Peter Grant is a probationary constable who is assigned to a special detail that deals with supernatural crimes, all because he admits to seeing and communicating with a ghost who was a witness to a brutal murder.  He takes to the assignment like a hand to a glove.  The case grows as there are more murders of similar kind.  Mix in some gods, goddesses, water nymphs and an ancient evil and you should have the potential for a very intriguing book.  Alas the parts did not make a terrific whole.
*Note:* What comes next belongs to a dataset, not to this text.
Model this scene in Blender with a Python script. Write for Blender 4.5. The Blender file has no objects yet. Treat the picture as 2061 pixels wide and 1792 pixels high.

Grant is an okay character.  He takes to his magical assignment a little too eagerly for me.  There wasn’t a lot of time spent on unbelieving.  Maybe it’s because this is England where there are a lot more ghosties, or at least a lot more history for them.  But I would have liked to have seen more initial resistance to the idea that he’s a prime candidate for a supernatural assignment. 

As I say, the parts of this book are better than the whole.  One part worth mentioning is that the gods and goddesses of the River Thames and its tributaries are featured characters.  It is almost reminiscent of “American Gods”, except that the gods are not disappearing.  In fact they are entering a conflict that Grant has an opportunity to be negotiator for.  One of the goddesses, Beverly Brook, who was also described as a water nymph, actually helps him with the murder case.  It’s an interesting way to blend the different aspects of the story together.

Another part of the book that was intriguing was the ancient evil.  I won’t say more because it would be a spoiler.  But it is very creative and surprising.  It makes for an interesting ending. 


So you put all these interesting things together and it should make for something better than a three out of five stars.  There are interesting components and a decent ending, but somehow I did not find myself drawn into this universe.  I was close at times, but never pulled all the way in.  I think my expectations of it were too high.  And I was expecting something a bit more wry.